**Directions**
Report every line from the material that contains the word "script".

**Data listing**
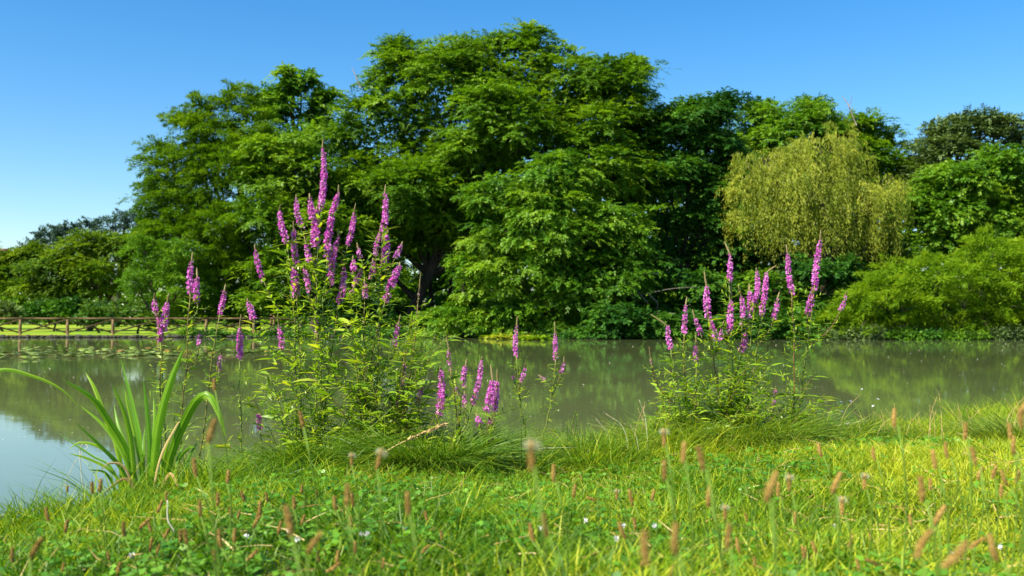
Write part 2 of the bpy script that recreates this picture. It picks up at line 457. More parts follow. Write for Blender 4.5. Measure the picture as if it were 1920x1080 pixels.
def feathery(blobs, rng, dens=1.1, plume=.9, nfil=46, L=.16, W=.03, rise=.35, droop=.45, fill=30, spread=.22, axis_x=None):
    """plumes of fine needles: each plume is an arching line densely set with thin filaments"""
    cc, oo, bi = crown_clumps(blobs, rng, dens, .6, .4)
    nc = len(cc)
    base = oo * np.array((1, .9, .5)) + np.array((0, 0, rise)) + rng.normal(0, .28, (nc, 3))
    if axis_x is not None:
        base[:, 0] += (cc[:, 0] - axis_x) * .12
    ax = nrm(base)
    ln = plume * rng.uniform(.6, 1.35, nc)
    t = rng.random((nc, nfil)) ** .8
    P = cc[:, None] + ax[:, None] * (ln[:, None] * (t - .35))[..., None]
    P[..., 2] -= droop * ln[:, None] * t ** 2
    wdt = (spread * ln)[:, None] * (1.05 - t)
    off = rng.normal(0, 1, (nc, nfil, 3)); off[..., 2] *= .45
    P = P + off * wdt[..., None]
    D = nrm(ax[:, None] * .9 + off * .5 + rng.normal(0, .3, (nc, nfil, 3)) - np.array((0, 0, 1)) * (droop * t)[..., None])
    m = nc * nfil
    N = nrm(rng.normal(0, .6, (m, 3)) + np.array((0, 0, .6)) + np.repeat(oo, nfil, 0) * .7)
    Q = leaf_quads(P.reshape(m, 3), D.reshape(m, 3), N, L * rng.uniform(.6, 1.4, m), W * rng.uniform(.7, 1.4, m))
    tint = np.clip(np.repeat(rng.normal(.5, .17, nc), nfil) + rng.normal(0, .12, m), 0, 1)
    if fill:
        fq, ft = [], []
        for c, r in blobs:
            k = int(fill * r[0] * r[1] * r[2] ** .5) + 60
            p = c + sph(rng, k) * r * (rng.random(k) ** .4 * .8)[:, None]
            fq.append(leaf_quads(p, sph(rng, k), sph(rng, k), .42, .13)); ft.append(np.clip(rng.normal(.4, .15, k), 0, 1))
        Q = np.concatenate([Q] + fq); tint = np.concatenate([tint] + ft)
    return Q, tint, cc, bi

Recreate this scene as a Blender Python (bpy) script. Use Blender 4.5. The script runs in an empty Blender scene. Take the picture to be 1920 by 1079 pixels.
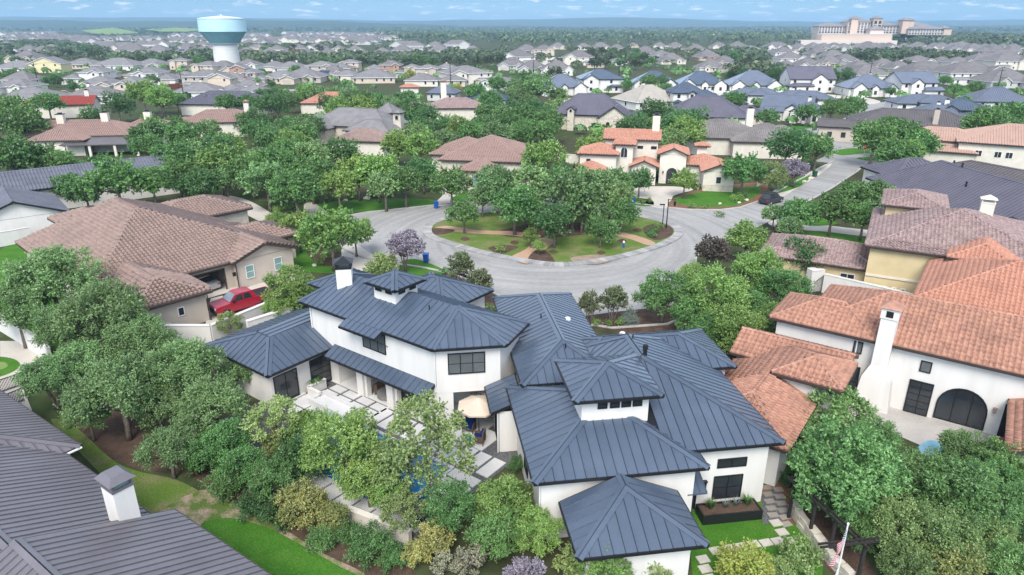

**Task solution**
Write part 2 of the bpy script that recreates this picture. It picks up at line 457. More parts follow. Write for Blender 4.5. Measure the picture as if it were 1920x1080 pixels.
Recreate this scene as a Blender Python (bpy) script. Use Blender 4.5. The script runs in an empty Blender scene. Take the picture to be 1920 by 1079 pixels.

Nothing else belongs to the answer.